Wie zu erwarten, verurteilten die ägyptischen Nationalisten das Projekt aufs Schärfste und beschuldigten die Briten, sie wollten ihrem Land »den Hahn zudrehen«. Sie verlangten eine größere Unabhängigkeit von London, und 1924 fiel Sir Lee Stack, der britische Generalgouverneur im Sudan, einem nationalistischen Attentat zum Opfer. Als Reaktion drohten die Briten in Ägypten und im Sudan mit dem Einsatz der Waffe, die sie als die effektivste in ihrem Arsenal ansahen – dem Nil. Hinter dieser Art von Wasser- oder Hydrodiplomatie stand die Annahme, dass keine andere Maßnahme so schmerzhaft sein würde. Im sogenannten Allenby-Ultimatum von 1924 beschlossen Generalgouverneur Lord Allenby und die Regierung in London, frühere Vereinbarungen zu brechen, die mit Ägypten darüber getroffen worden waren, wie viel Nilwasser der Sudan abzweigen durfte. Dies hatte jedoch nicht die erwartete Schockwirkung auf die Massen, es stachelte deren nationale Erregung vielmehr weiter an. Die Nationalisten nutzten das Ultimatum nach Kräften aus. Es entlarve die wirklichen Absichten der Briten; nach außen hin gäben sie sich als Ägyptens Bürgen für das Wasser, in Wirklichkeit aber seien sie bereit, es als Waffe gegen die Ägypter einzusetzen, wenn sie ihre Interessen gefährdet sähen.

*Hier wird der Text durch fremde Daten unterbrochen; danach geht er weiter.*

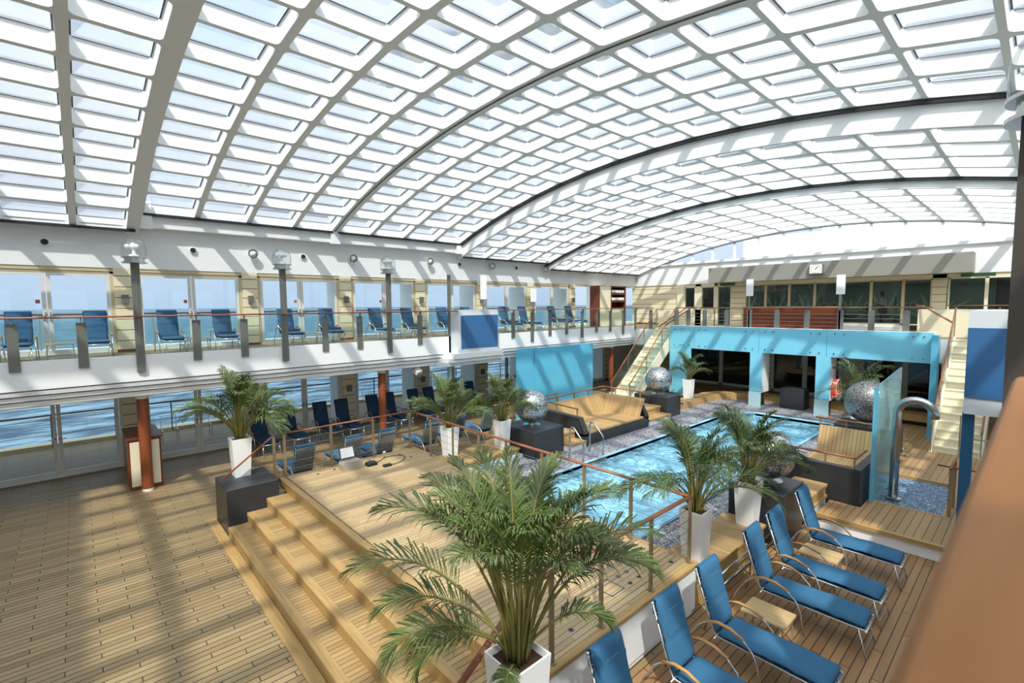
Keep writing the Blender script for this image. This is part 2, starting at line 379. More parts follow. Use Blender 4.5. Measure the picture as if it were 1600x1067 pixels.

Gegen Ende der 1920er Jahre änderten die Briten Ägypten gegenüber die Strategie ihrer Nildiplomatie. Um die ägyptische Öffentlichkeit und die Elite des Landes für sich einzunehmen, wurde nun eher auf das Zuckerbrot als auf die Peitsche gesetzt. 1929 traf London im Namen seiner ostafrikanischen Kolonien ein Abkommen mit Ägypten, das bis heute von großer Bedeutung ist. Das Abkommen erkannte einerseits an, dass der Sudan etwas mehr Wasser für seine Entwicklung benötigte, und andererseits, dass Ägypten historische Rechte an den Nilwassern hatte. London versicherte dabei, die stromauf gelegenen Länder hätten so gut wie kein Interesse an einer Nutzung des Nils, da es dort ohnehin so viel regne. Was aber noch wichtiger war: Die Ägypter erhielten das Vetorecht gegen stromauf geplante Wasserprojekte: Sie durften gegen jede Planung Einspruch erheben, die ihre Wasserzufuhr reduzierte. Mit diesem diplomatischen Schachzug versuchten die Briten, die Ägypter davon zu überzeugen, dass ein gutes und freundschaftliches Verhältnis zu Großbritannien in Kairos eigenem Interesse läge – wenn sie eine Garantie auf das Wasser haben wollten, von dem für sie alles abhing.

Es ist keine Übertreibung zu behaupten, dass dieses Abkommen für den Rest der britischen Zeit den grundlegenden Rahmen für die wirtschaftliche Entwicklung im gesamten Nilbereich bildete. Das Abkommen von 1929 hat zudem mehr als irgendein anderer diplomatischer Faktor auch die postkoloniale Ära am gesamten Nilverlauf bestimmt. Wir werden deshalb immer wieder darauf zurückkommen.